This is the fifth article in an ongoing series (part 1, part 2, part 3.1, part 3.2), the first part of which explains the meaning of the terms “Torah” and “haftarah” in the context of the Jewish liturgy, and its influence on some very ancient parts of the Roman lectionary.
Long before the post-Conciliar Rite was invented, it was widely, perhaps universally, believed that the Roman Rite had originally had three readings at every Mass. [1] It is a testament (one of many) to the absolutely dire state of liturgical scholarship in the 19th and 20th centuries that this idea was accepted, despite the absence of even a single Roman lectionary which has three readings on a regular basis, or a single reference to such a custom in the writings of any of the Roman Church Fathers. But it was, unfortunately, an idea very much in harmony with the mentality of the times, also evidenced in many other fields of study. The notion which underlies it is that the Church’s “authentic” and “original” (such words to conjure with!) liturgy is not to be found in its actual sources, no matter how ancient those sources might be, and no matter how widely and consistently said customs are attested in them. Rather, the “authentic” and “original” liturgy is to be found in reconstructions of what scholars believed, or wanted to believe, things must have been like before the period from which we have our earliest sources.

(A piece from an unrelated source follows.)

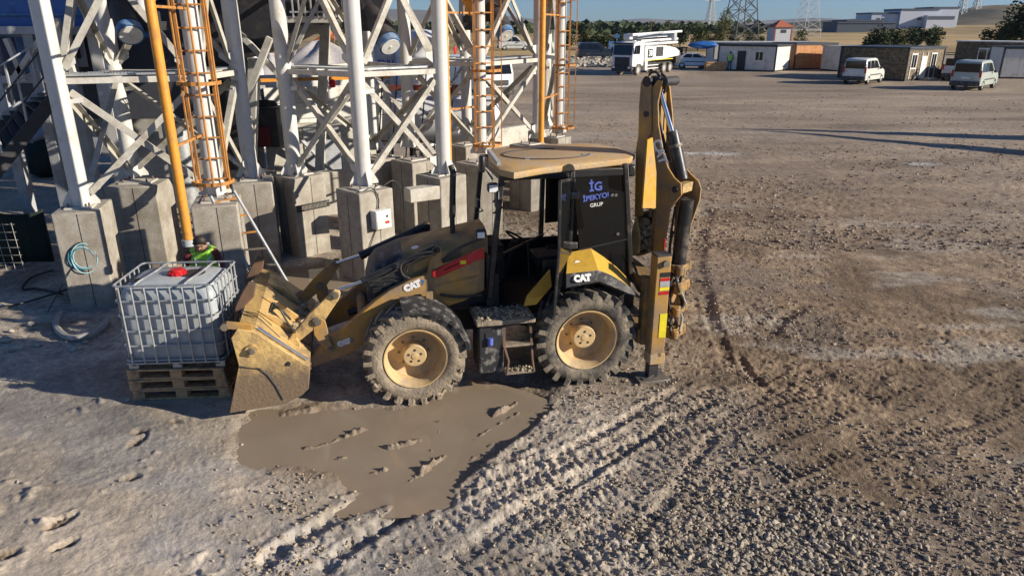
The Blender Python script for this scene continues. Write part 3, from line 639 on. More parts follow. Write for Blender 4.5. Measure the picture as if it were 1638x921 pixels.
# ---- bucket
OUT = PX(C8([(65,885),(122,592),(75,425),(112,372),(215,385),(556,602),(552,735),(512,775),(400,832)]), .0)
SHELL = [OUT[i] for i in (0,8,7,6,5,4,3)]               # floor, heel, back, up to the top lip
BY0, BY1 = .0, 2.42
bk = bpy.data.objects.new('loader_bucket', None); COL.objects.link(bk); bk.parent = DG
sp = MB().prism(OUT, BY0, BY0+.035, XZ).build('side_plate', MT['bucket'], bk, bevel=.006)
MB().prism(OUT, BY1-.035, BY1, XZ).build('side_plate', MT['bucket'], bk, bevel=.006)
seam = [(ML(*p, 0)) for p in C8([(130,600),(250,612),(300,650),(350,715),(395,800)])]
MB().tube([(x, BY0-.004, z) for x, z in seam], .012, 6).build('clam_seam', MT['dark'], sp)
for q, r in (((203,497),.075),((425,582),.032)):
    x, z = ML(*C8([q])[0], 0); pin(x, z, BY0, r, sp, name='pivot_boss', m=MT['bucket' if r > .05 else 'dark'], l=.03 if r > .05 else .004)
x, z = ML(*C8([(203,497)])[0], 0); pin(x, z, BY0-.028, .04, sp)
# shell as a folded plate
b = MB(); n = len(SHELL); th = .03
def inset(P, t):
    o = []
    for i, p in enumerate(P):
        a = V(*P[max(i-1,0)], 0); c = V(*P[min(i+1,len(P)-1)], 0); d = (c-a).normalized(); o.append((p[0]-d.y*t, p[1]+d.x*t))
    return o
poly = SHELL + inset(SHELL, th)[::-1]
MB().prism(poly, BY0+.035, BY1-.035, XZ).build('bucket_shell', MT['bucket'], bk, bevel=.004)
tb = PX(C8([(112,372),(215,385),(300,440),(270,470),(200,430),(100,420)]), 0)
MB().prism(tb, BY0+.036, BY1-.036, XZ).build('top_beam', MT['bucket'], bk, bevel=.012)
a = ML(*C8([(235,395)])[0], 0); c = ML(*C8([(540,590)])[0], 0)
MB().cyl((a[0],.10,a[1]+.03),(c[0],.10,c[1]+.03),.018).build('clam_rod', MT['chrome'], bk)
for yy in (.62, 1.15, 1.75):
    P = PX(C8([(215,385),(330,420),(470,520),(556,602),(380,500)]), 0)
    MB().prism([(x, z+.02) for x, z in P], yy, yy+.04, XZ).build('back_rib', MT['bucket'], bk, bevel=.006)
x, z = ML(*C8([(45,355)])[0], .05); x2, z2 = ML(*C8([(205,360)])[0], .05)
b = MB(); b.bar((x,.06,z+.02),(x2,.06,z2+.0),.05,.09); b.build('fork_carrier_hook', MT['cat'], bk, bevel=.008)
MB().cyl((x-.02,.02,z),(x-.02,.11,z),.045).build('hook_pin', MT['steel'], bk)
# folded fork tine lying behind the bucket lip
for yy, s_ in ((.75, 1), (1.9, 1)):
    T = [(-2.12,1.46),(-2.02,1.60),(-1.92,1.58),(-1.97,1.40),(-2.16,1.22),(-2.22,1.06),(-2.25,1.08),(-2.22,1.28)]
    MB().prism(T, yy, yy+.09, XZ).build('fork_tine', MT['rust'], bk, bevel=.012)
for pts in (((-1.72,.30,1.34),(-1.66,.28,1.46),(-1.6,.3,1.36),(-1.54,.26,1.22),(-1.45,.2,1.08)), ((-1.76,.42,1.30),(-1.7,.4,1.43),(-1.62,.42,1.34),(-1.5,.36,1.2))):
    MB().tube(smooth_pts(pts), .014).build('hose', MT['hose'], bk)
# earth stuck to the bucket cheek and in its corners
b = MB(); R = random.Random(4)
for k in range(160):
    b.box((R.uniform(-1.75,-1.4), R.uniform(.5,2.2), R.uniform(.80,.92)), (.02+R.random()*.05,)*3, M=Matrix.Rotation(R.random()*3, 3, V(R.random(),1,R.random()).normalized()))
b.build('stuck_earth', MT['dirt_clod'], bk)['kind'] = 'stuff'
# ---- front mudguard
ga = [math.radians(q) for q in (101,86,72,58,44,31,18,7)]
N1 = [(.03+.725*math.cos(q), .64+.705*math.sin(q)) for q in ga]; F1 = [(.03+.755*math.cos(q), .64+.735*math.sin(q)) for q in ga]
b = MB(); P = []
for (x, z), (u, w_) in zip(N1, F1): cq, sq = (x-.03)/.725, (z-.64)/.705; P += [V(x-cq*.05,-.05,z-sq*.05), V(x,-.055,z), V(x+cq*.02,.0,z+sq*.02), V(u,.44,w_), V(u-cq*.02,.44,w_-sq*.02), V(x,.0,z), V(x-cq*.05,-.035,z-sq*.05)]
b.add(P, [(i*7+j, i*7+(j+1)%7, (i+1)*7+(j+1)%7, (i+1)*7+j) for i in range(7) for j in range(7)] + [list(range(7)), list(range(49,56))[::-1]])
fg = b.build('front_mudguard', MT['plastic'], DG, smooth=35)
x, z = F1[2]; MB().box((x+.02,.40,z+.03),(.09,.05,.10)).build('guard_bracket', MT['cat'], fg)
# ---- rear mudguard: sloping yellow panel over a black lip
TP = PX([(908,404),(945,397),(966,411),(985,426),(1008,449)], .42); BT = PX([(905,438),(957,432),(976,439),(992,448),(1010,461)], .03); LO = PX([(905,460),(958,450),(980,458),(1000,467),(1026,476)], .0)
b = MB(); n = 5
P = [V(x,.42,z) for x,z in TP] + [V(x,.03,z) for x,z in BT] + [V(x,.42,z-.06) for x,z in TP] + [V(x,.06,z-.06) for x,z in BT]
b.add(P, [(i,i+1,n+i+1,n+i) for i in range(4)]+[(3*n+i,3*n+i+1,2*n+i+1,2*n+i) for i in range(4)]+[(n+i,n+i+1,3*n+i+1,3*n+i) for i in range(4)]+[(0,n,3*n,2*n),(4,2*n+4,3*n+4,n+4)])
b.build('rear_mudguard', MT['cat_clean'], DG, smooth=20, bevel=.008)
b = MB(); P = []
for (x,z),(u,w_) in zip(BT, LO): P += [V(x,.025,z+.004), V(u,-.01,w_), V(u,.03,w_-.03), V(x,.07,z-.03)]
b.add(P, [(i*4+j, i*4+(j+1)%4, (i+1)*4+(j+1)%4, (i+1)*4+j) for i in range(4) for j in range(4)]+[(0,1,2,3),(19,18,17,16)])
lip = b.build('mudguard_lip', MT['plastic'], DG, smooth=20, bevel=.006)
wt = lettering('CAT', MT['white'], lip, MX((ML(931,445,.0)[0], -.018, ML(931,444.5,.0)[1]), (1,0,.02), (0,.45,1)), .115, bold=.010)
MB().lathe([(0,.0005),(.003,.045),(.006,.04),(.0065,.0005)], (*[ML(924,424,.2)[0], .21], ML(924,424,.2)[1]+.02), (.0,-.75,.65), 18).build('round_sticker', MT['white'], DG)
# mudguard inner wall and the slanted yellow stay in front of the wheel
MB().box((2.45,.46,1.35),(1.2,.04,.75)).build('wheel_arch_wall', MT['black'], DG)
SL = PX([(838,490),(843,474),(880,432),(883,458),(858,487)], .25); MB().prism(SL, .25, .29, XZ).build('mudguard_stay', MT['cat_clean'], DG, bevel=.005)
# ---- cab
cab = bpy.data.objects.new('cab', None); COL.objects.link(cab); cab.parent = DG
CY0, CY1 = .45, 1.88
A0, A1 = ML(783,475,CY0), ML(803,278,CY0); B0, B1 = ML(905,480,CY0), ML(915,272,CY0); C0_, C1_ = ML(1009,450,CY0), ML(1000,262,CY0)
def post(name, a, b_, y, w=.07, d=.08): return MB().bar((a[0],y,a[1]),(b_[0],y,b_[1]),w,d).build(name, MT['black'], cab, bevel=.012)
for y in (CY0, CY1):
    for p, q in ((A0,A1),(B0,B1),(C0_,C1_)): post('cab_pillar', p, q, y)
    MB().bar((A1[0],y,2.90),(C1_[0],y,2.90),.06,.10).build('roof_rail', MT['black'], cab, bevel=.01)
MB().bar((A1[0],CY0,2.90),(A1[0],CY1,2.90),.06,.1).build('roof_rail', MT['black'], cab); MB().bar((C1_[0],CY0,2.90),(C1_[0],CY1,2.90),.06,.1).build('roof_rail', MT['black'], cab)
MB().box((2.0,1.165,1.07),(1.95,1.36,.08)).build('cab_floor', MT['interior'], cab)
MB().box((1.10,1.165,1.45),(.05,1.36,.72)).build('front_bulkhead', MT['black'], cab); MB().box((2.05,CY1-.02,1.33),(1.85,.05,.62)).build('lower_panel', MT['interior'], cab); MB().box((1.18,.62,1.32),(.12,.30,.52)).build('lower_panel', MT['interior'], cab); MB().box((2.96,1.165,1.5),(.05,1.36,.85)).build('rear_panel', MT['interior'], cab)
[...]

an article published here in November of 2013.One of the lynchpins of the argument is the presence of such a set of readings on only seven days: Good Friday, and the Wednesdays of the Embertides, of the fourth week of Lent, and of Holy Week. These were understood to be holdovers of a more ancient practice formerly part of every Mass, which is why Fr Adrian Fortescue writes, in the original Catholic Encyclopedia entry on Lessons in the Liturgy, “The Roman Rite also certainly once had these three lessons at every Mass.”
The post-Conciliar rite is nothing if not ironic, a term which derives from the Greek word “eironeia – feigning or dissembling.” Feigning to restore the Roman Rite’s supposed ancient and original custom of having three readings at every Mass [2], it appoints three readings at … some Masses, namely, those of Sundays, solemnities, Ash Wednesday, Holy Thursday and Good Friday, but only those. (The Easter vigil and the longer form of the Pentecost vigil, which have several Old Testament readings before the Epistle, are exceptions to the general order.)
The ferial lectionary was then rearranged in such a way that not one of the seven days listed above kept its original Old Testament readings, the very ones used to justify the theory that a three-reading system was the Roman Church’s original custom. This happened, of course, partly as a function of the suppression of the Ember days, which are indisputably among the Roman Rite’s most ancient features. Of the 14 readings in question, three were completely deleted from the lectionary, and the other eleven were moved; some of the latter were also altered by lengthening, shortening, or censoring.
To the best of my knowledge, no one has ever claimed that the Ember Saturdays, which have five Old Testament readings before the Epistle, were anything other than a special exception. Since they all share the same fifth reading, there are a total of 17 such readings between them. Eight of these were suppressed in the post-Conciliar lectionary, eight moved to a different day (all but one of them also altered in various ways, although one only very slightly), and only one left in its place, but slightly shortened.
To these we must add, for the purposes of this series, the reading of the Ember Friday in September, Hosea 14, 2-10, which has been retained, and indeed, on two different Fridays [3], but neither anywhere near its original position.
These changes, which were, of course, in no way, shape or form countenanced by Sacrosanctum Concilium, disperse all of the pairs of lessons which derive from the Jewish liturgical custom of reading the Law and the Prophets together, the subject of this series. I hasten to add that this does not seem to have been done with any deliberate animus against Jewish influence on the Roman liturgy per se, but solely as a result of the callous zeal for efficiency and uniformity which taints so much of the reform. [4] Nevertheless, where the Psalmist says, “I am become a stranger to my brethren, and an alien to the sons of my mother,” the post-Conciliar liturgy, which routinely does no less outrage to his work, can rightly say, “I have made myself a stranger to my brethren, and an alien to the sons of my mother.”
[3] The Fridays of the third week of Lent, and of the 14th week of Ordinary time in year 2.
[4] My thanks to Matthew Hazell for checking what was said about this topic in the vota (requests) of the world’s bishops on proposals for liturgical reform, submitted to the Roma Curia Vatican in preparation for Vatican II.